One felony case against her involved an armed robbery, and two were for suspicion of driving a stolen vehicle. But many of the cases involving her arrests were voluntarily dismissed by prosecutors.
Because of her arrest history, Trujillo was one of about 50 people who have been flagged by ALeRT analysts.
To narrow the field, the team considers only the previous three years when studying a person’s criminal history to see if he or she should be flagged upon arrest, Wilham said.
“Someone could have been rehabilitated,” he said. “Somebody could have gone through the system, gone through a program, and we don’t want them to qualify or be identified as a repeat offender.”
City officials said the 50 or so people now in the ALeRT system have been arrested on felony charges about 350 times in the past three years. But their conviction rate for those cases averaged only 15 percent, Wilham said.

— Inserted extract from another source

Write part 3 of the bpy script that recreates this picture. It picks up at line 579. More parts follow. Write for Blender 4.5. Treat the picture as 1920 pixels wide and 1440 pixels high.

Having repeated arrests, especially arrests for violent crimes and crimes that are increasing in Albuquerque, such as auto theft, can land someone on the ALeRT list, he said.
Making a difference
John McCall, an attorney who represented Trujillo in prior cases, questioned why she was one of the defendants placed in the ALeRT system.
In her robbery case, Trujillo had said she was forced to participate in the crimes and witnesses said she had black eyes when the crimes were committed, according to a criminal complaint. She pleaded guilty to aggravated assault, conspiracy and misdemeanor battery as part of a plea agreement and was sentenced to a year in the MDC.
“I would have serious questions about her as a choice,” McCall said. “She was a very sincere individual who was working on rehabilitation and trying to function as a mother to her children.”
But Mayor Richard Berry said police have reported that the ALeRT program is already having an effect in Albuquerque.
“I’m hearing from my leadership at APD that it’s starting to make a difference already,” he said in an interview. “Early indicators are that this is a very smart way to tackle the small number of people in our community who are doing harm.”
ALeRT in action
Bobbie Trujillo and Simon Gonzales were the first two people whose recent arrests led to “ALeRTs,” which is a new program being used by local and federal law enforcement agencies in Albuquerque. Trujillo is being held on $15,000 bail on a felony drug possession case; Gonzales is being investigated for unsolved burglary cases.
Bobbie Trujillo
⋄ Six felony arrests in past three years.
⋄ Two misdemeanor arrests in past three years.
⋄ Three failures to appear in court in past three years.
Simon Gonzales
⋄ Ten felony arrests in past three years.
⋄ Two misdemeanor arrests in past three years.
⋄ Three failures to appear in court in past three years.
⋄ Currently under investigation for several unsolved burglary crimes.